We therefore say that Bacon stands in a very different situation from that in which Mr. Montagu tries to place him. Bacon was here distinctly behind his age. He was one of the last of the tools of power who persisted in a practice the most barbarous and the most absurd that has ever disgraced jurisprudence, in a practice of which, in the preceding generation, Elizabeth and her ministers had been ashamed, in a practice which, a few years later, no sycophant in all the Inns of Court had the heart or the forehead to defend.*

Bacon far behind his age! Bacon far behind Sir Edward Coke! Bacon clinging to exploded abuses! Bacon withstanding the progress of improvement! Bacon struggling to push back the human mind! The words seem strange. They sound like a contradiction in terms. Yet the fact is even so: and the explanation may be readily found by any person who is not blinded by prejudice. Mr. Montagu cannot believe that so extraordinary a man as Bacon could be guilty of a bad action; as if history were not made up of the bad actions of extraordinary men, as if all the most noted destroyers and deceivers of our species, all the founders of arbitrary governments and false religions, had not been extraordinary men, as if nine tenths of the calamities which have befallen the human race had any other origin than the union of high intelligence with low desires.

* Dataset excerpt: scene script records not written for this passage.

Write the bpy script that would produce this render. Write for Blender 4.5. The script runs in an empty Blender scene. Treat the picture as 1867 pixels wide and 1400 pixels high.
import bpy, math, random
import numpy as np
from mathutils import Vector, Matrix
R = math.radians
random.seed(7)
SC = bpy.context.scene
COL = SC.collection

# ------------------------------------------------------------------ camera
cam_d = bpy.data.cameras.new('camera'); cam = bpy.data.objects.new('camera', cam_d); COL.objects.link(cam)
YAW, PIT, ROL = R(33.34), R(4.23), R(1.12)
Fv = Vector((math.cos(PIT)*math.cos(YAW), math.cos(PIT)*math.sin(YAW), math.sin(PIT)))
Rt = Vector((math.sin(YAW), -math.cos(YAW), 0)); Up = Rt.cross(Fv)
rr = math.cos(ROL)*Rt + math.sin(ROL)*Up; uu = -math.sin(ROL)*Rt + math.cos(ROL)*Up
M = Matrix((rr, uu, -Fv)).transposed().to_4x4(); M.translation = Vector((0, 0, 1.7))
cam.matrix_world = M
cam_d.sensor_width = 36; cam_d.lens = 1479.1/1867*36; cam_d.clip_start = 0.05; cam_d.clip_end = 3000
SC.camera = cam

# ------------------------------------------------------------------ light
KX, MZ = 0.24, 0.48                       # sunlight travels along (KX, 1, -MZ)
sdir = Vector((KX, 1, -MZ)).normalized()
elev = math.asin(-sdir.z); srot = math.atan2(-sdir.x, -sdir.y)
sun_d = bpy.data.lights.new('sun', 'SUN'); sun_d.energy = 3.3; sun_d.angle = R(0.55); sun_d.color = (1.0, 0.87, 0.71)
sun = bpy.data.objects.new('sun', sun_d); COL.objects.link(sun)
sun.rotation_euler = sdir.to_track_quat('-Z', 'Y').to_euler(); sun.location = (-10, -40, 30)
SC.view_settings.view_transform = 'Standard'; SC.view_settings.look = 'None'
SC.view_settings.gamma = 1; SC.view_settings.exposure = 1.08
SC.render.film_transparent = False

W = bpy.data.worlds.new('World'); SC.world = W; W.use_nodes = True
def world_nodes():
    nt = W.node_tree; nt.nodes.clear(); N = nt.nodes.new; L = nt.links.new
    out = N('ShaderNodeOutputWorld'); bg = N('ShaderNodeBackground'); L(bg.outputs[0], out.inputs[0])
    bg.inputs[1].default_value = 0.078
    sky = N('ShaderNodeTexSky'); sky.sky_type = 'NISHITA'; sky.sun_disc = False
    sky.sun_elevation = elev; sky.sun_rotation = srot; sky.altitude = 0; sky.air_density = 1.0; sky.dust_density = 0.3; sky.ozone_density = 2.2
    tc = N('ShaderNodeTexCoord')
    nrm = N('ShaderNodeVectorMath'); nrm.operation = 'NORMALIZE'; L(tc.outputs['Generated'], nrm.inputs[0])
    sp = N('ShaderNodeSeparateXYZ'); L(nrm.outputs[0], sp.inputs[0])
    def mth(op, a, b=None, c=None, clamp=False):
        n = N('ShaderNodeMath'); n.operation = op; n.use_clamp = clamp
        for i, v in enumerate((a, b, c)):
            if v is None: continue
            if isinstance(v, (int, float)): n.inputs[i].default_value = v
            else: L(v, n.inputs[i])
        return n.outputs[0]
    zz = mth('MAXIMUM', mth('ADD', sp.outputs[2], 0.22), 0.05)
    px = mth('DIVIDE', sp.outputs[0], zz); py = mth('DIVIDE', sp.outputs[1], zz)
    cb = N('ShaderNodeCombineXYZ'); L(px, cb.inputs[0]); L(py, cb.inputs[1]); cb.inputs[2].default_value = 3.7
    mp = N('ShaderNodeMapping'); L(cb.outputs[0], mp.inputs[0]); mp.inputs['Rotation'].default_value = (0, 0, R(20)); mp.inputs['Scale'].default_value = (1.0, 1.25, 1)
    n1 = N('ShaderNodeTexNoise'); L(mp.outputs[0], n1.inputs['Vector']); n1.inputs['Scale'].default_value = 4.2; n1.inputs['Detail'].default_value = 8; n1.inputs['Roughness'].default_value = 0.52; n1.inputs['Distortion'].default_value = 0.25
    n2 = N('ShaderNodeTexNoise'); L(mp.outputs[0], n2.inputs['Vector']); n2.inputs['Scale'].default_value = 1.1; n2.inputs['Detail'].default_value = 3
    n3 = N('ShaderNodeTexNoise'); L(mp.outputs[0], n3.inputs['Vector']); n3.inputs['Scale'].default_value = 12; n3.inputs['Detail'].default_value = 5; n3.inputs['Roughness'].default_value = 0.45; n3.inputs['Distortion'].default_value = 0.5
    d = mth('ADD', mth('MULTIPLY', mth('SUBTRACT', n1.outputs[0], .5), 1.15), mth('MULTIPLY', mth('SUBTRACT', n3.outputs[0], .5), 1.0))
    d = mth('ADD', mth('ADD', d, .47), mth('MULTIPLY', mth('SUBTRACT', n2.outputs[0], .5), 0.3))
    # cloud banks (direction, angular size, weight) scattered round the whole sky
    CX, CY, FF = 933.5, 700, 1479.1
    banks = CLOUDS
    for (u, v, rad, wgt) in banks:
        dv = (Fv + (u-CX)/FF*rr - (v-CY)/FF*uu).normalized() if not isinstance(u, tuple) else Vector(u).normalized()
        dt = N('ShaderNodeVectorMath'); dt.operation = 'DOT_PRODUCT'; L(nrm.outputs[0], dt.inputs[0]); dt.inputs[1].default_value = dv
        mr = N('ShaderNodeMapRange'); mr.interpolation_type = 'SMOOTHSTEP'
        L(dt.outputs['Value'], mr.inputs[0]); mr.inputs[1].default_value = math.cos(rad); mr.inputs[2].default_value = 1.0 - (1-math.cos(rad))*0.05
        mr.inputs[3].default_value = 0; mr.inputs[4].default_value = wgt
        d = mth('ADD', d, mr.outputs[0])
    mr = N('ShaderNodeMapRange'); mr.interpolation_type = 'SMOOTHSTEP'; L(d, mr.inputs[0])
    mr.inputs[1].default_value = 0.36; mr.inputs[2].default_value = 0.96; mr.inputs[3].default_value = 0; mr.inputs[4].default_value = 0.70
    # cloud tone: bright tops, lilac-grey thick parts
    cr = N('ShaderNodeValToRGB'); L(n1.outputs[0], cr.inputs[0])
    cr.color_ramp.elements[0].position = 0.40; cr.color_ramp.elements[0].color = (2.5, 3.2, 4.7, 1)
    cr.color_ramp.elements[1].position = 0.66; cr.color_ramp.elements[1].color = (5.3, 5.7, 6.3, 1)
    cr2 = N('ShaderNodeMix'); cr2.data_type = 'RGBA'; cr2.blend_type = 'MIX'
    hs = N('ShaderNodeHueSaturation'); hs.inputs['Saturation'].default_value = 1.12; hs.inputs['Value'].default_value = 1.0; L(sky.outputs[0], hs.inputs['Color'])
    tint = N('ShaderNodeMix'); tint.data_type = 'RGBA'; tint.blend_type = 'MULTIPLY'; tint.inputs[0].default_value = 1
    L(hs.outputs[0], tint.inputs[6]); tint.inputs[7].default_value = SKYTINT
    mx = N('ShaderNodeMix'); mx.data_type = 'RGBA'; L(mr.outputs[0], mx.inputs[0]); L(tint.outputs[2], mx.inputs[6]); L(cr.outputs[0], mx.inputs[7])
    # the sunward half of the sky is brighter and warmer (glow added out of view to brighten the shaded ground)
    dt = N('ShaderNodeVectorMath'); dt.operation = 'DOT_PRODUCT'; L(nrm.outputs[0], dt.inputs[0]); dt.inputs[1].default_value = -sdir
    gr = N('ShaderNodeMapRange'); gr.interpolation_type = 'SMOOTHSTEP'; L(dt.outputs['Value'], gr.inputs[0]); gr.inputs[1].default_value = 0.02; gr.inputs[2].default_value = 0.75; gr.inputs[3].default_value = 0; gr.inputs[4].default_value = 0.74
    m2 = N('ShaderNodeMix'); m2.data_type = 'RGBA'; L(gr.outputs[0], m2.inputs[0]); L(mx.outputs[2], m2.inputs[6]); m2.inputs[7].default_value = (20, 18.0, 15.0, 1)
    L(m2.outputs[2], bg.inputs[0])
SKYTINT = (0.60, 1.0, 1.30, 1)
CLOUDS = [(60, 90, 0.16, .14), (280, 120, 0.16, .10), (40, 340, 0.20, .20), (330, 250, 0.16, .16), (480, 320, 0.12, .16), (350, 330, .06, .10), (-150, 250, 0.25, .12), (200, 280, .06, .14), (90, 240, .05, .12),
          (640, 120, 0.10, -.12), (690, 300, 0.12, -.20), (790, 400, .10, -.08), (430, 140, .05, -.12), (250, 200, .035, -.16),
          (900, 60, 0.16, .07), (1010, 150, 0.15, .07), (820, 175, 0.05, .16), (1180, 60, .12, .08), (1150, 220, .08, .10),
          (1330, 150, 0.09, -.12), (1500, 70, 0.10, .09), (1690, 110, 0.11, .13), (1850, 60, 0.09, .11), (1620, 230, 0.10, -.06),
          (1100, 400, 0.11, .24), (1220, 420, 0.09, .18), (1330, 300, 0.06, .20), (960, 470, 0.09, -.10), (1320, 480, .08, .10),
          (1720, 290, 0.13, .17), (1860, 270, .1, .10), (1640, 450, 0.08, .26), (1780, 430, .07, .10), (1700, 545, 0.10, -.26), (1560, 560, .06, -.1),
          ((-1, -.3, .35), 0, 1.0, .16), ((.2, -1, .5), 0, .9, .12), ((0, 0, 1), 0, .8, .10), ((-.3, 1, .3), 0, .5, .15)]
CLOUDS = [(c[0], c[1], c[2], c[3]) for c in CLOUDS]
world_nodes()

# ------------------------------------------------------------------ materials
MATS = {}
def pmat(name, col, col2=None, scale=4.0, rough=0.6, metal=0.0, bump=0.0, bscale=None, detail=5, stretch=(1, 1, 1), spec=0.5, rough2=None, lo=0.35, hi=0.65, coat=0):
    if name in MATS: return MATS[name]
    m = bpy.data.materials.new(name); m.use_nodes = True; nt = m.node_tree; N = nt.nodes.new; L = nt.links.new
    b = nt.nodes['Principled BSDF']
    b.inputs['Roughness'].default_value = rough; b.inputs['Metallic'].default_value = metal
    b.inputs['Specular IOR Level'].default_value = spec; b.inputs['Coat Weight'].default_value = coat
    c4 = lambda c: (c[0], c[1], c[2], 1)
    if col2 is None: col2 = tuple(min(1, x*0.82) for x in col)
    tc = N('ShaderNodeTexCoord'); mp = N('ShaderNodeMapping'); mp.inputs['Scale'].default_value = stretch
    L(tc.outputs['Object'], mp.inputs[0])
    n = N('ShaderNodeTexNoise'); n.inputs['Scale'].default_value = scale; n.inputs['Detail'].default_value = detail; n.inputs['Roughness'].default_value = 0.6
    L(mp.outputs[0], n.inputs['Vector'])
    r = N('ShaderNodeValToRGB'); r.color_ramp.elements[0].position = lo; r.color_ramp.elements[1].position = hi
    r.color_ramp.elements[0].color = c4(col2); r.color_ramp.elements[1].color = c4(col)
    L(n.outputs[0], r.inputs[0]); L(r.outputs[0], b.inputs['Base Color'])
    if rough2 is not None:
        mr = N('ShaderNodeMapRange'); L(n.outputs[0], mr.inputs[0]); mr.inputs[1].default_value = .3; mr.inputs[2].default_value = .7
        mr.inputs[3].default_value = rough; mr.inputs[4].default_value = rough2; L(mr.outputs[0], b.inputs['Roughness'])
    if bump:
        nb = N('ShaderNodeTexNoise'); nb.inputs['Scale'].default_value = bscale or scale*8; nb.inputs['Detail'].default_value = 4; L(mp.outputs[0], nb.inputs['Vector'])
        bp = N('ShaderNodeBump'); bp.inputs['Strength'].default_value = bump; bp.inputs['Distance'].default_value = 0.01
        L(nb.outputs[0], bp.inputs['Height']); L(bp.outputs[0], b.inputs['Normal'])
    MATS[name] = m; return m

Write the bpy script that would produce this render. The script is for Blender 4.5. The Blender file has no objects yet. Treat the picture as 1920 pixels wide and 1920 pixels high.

Since this Review was written, Mr. Jardine has published a very learned and ingenious Reading on the use of torture in England. It has not however been thought necessary to make any change in the observations on Peacham's case.

It is impossible to discuss, within the limits of a note, the extensive question raised by Mr. Jardine. It is sufficient here to say that every argument by which he attempts to show that the use of the rack was anciently a lawful exertion of royal prerogative may be urged with equal force, nay with far greater force, to prove the lawfulness of benevolences, of ship-money, of Mompesson's patent, of Eliot's imprisonment, of every abuse, without exception, which is condemned by the Petition of Right and the Declaration of Right.